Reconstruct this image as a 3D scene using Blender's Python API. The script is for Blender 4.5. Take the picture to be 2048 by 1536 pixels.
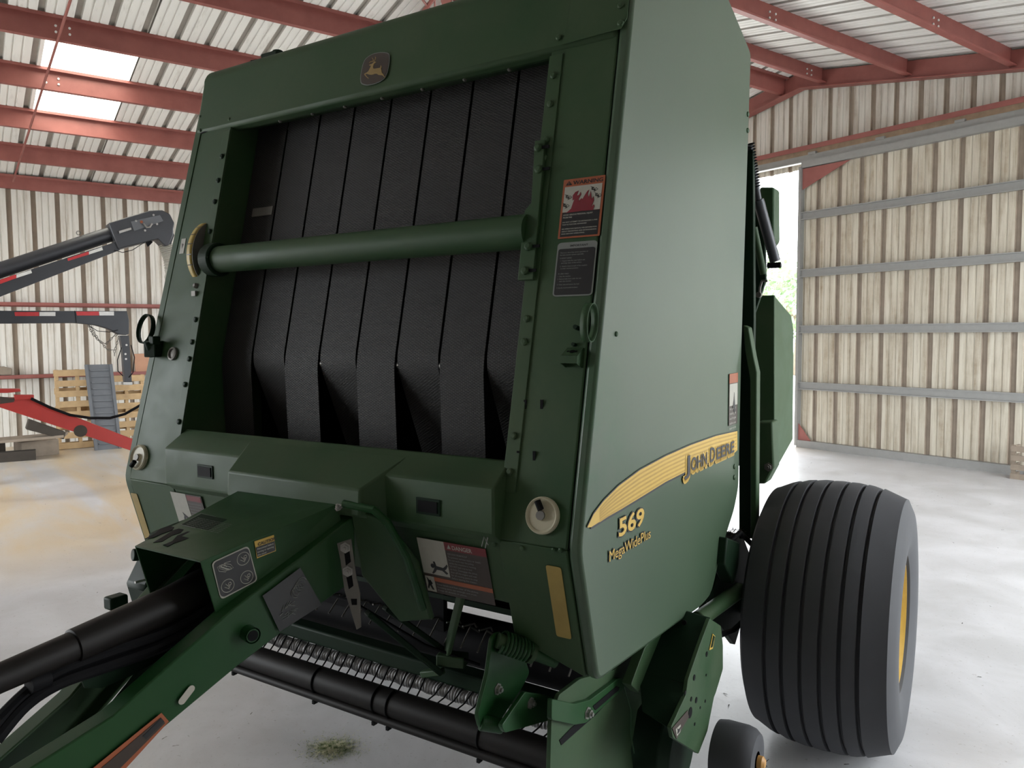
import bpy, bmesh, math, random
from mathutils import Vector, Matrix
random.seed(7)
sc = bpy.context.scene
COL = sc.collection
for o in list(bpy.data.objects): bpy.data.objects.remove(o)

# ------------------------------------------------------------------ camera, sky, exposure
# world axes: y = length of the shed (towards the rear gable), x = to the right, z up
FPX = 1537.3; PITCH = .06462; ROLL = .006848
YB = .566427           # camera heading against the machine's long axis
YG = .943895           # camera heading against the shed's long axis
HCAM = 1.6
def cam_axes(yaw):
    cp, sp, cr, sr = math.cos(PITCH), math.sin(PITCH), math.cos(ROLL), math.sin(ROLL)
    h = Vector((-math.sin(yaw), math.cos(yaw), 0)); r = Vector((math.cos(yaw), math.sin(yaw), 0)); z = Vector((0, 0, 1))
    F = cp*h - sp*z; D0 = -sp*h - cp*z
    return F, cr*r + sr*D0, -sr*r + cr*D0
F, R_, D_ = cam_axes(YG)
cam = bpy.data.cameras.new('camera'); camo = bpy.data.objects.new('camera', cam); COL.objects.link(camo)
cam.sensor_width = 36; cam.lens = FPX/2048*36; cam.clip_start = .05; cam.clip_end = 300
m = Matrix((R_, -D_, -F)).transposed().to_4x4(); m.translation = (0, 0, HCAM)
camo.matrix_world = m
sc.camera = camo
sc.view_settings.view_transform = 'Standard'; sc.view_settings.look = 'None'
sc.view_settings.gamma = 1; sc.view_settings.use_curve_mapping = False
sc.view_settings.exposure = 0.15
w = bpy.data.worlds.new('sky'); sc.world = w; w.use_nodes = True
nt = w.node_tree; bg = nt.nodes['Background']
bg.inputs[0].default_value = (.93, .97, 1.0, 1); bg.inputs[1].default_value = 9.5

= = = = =

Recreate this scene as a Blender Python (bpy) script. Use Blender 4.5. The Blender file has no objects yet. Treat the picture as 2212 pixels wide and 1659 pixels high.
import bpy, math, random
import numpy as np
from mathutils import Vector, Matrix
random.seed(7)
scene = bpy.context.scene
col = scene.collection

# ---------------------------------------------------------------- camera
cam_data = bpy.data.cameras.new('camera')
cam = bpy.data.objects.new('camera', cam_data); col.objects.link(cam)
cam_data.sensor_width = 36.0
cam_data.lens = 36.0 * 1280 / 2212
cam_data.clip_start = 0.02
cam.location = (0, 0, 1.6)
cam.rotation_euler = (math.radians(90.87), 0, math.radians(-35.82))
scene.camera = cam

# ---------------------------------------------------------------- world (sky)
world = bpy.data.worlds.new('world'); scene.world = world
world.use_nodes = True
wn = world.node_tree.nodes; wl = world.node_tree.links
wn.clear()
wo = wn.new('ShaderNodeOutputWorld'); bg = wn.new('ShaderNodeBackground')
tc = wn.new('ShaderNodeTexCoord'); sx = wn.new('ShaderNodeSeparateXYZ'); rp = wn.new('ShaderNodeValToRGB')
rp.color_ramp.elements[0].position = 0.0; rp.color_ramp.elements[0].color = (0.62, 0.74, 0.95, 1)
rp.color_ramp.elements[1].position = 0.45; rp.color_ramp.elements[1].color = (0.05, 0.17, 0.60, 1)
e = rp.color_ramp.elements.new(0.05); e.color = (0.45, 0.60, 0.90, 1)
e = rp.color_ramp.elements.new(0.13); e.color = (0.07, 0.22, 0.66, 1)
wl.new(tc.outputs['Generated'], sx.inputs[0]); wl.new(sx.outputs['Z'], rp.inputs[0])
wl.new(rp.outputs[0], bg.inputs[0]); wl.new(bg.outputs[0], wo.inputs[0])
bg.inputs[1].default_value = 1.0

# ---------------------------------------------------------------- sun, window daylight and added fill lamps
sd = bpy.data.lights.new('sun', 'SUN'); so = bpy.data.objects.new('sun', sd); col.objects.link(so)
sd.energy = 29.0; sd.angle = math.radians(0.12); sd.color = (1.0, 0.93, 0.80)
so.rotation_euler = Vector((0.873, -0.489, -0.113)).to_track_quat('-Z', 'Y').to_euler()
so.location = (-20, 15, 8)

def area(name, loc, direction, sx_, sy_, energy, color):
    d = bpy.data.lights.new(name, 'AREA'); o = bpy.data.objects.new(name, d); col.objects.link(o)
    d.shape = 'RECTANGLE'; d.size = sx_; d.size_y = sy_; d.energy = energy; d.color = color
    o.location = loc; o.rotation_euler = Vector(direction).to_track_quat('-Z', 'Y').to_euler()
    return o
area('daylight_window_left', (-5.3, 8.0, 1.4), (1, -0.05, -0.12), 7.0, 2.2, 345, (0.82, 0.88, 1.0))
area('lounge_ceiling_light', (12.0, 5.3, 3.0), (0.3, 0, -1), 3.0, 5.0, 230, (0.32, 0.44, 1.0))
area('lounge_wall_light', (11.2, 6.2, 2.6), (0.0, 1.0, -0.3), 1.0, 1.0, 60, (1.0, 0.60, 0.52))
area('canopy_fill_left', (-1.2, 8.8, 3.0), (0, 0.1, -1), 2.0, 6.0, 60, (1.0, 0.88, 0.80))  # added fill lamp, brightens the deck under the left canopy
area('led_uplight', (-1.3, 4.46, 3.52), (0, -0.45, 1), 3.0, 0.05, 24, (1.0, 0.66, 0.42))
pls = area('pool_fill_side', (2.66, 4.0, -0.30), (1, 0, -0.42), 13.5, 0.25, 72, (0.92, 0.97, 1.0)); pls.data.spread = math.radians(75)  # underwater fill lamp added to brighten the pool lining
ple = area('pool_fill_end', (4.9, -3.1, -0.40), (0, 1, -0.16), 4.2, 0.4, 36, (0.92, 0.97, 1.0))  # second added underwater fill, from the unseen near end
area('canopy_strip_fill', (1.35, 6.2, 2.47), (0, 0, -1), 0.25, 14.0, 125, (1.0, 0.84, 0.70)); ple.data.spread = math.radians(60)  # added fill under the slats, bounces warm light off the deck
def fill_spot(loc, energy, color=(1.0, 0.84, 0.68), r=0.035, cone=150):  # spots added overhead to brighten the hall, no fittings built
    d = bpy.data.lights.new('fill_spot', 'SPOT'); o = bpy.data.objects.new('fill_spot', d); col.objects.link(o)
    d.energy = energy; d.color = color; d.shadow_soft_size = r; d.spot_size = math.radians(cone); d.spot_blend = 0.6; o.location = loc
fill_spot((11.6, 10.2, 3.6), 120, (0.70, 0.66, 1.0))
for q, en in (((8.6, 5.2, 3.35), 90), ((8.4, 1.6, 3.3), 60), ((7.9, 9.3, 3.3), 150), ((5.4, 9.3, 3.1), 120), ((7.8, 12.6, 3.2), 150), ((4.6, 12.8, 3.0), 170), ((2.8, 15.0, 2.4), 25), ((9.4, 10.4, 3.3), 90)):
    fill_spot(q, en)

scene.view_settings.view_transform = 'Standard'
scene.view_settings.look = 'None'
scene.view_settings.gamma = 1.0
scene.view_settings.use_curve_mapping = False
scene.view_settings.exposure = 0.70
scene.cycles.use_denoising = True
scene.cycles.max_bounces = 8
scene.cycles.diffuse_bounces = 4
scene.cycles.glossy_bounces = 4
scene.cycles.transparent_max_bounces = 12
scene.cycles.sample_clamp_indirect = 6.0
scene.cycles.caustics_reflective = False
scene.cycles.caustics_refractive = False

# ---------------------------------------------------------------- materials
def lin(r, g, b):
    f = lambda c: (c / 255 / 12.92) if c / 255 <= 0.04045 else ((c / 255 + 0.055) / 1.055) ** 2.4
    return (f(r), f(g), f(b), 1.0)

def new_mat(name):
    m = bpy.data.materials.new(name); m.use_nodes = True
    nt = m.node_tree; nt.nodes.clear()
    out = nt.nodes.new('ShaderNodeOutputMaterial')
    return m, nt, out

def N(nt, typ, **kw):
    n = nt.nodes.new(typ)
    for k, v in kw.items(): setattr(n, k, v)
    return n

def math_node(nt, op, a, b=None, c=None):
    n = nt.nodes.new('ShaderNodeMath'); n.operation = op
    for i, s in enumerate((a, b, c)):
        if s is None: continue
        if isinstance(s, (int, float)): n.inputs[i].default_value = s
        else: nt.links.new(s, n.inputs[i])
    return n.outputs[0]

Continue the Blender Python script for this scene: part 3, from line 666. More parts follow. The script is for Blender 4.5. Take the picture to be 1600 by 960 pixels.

= = = = =

Print out, exactly and with nothing added, the lines starting at the line holding "Reconstruct this image" and ending at the line holding "for o in list(bpy.data.objects): bpy.data.objects.remove(o)", minus any pictures.

● The response
Reconstruct this image as a 3D scene using Blender's Python API. The script is for Blender 4.5. Take the picture to be 2048 by 1536 pixels.
import bpy, bmesh, math, random
from mathutils import Vector, Matrix
random.seed(7)
sc = bpy.context.scene
COL = sc.collection
for o in list(bpy.data.objects): bpy.data.objects.remove(o)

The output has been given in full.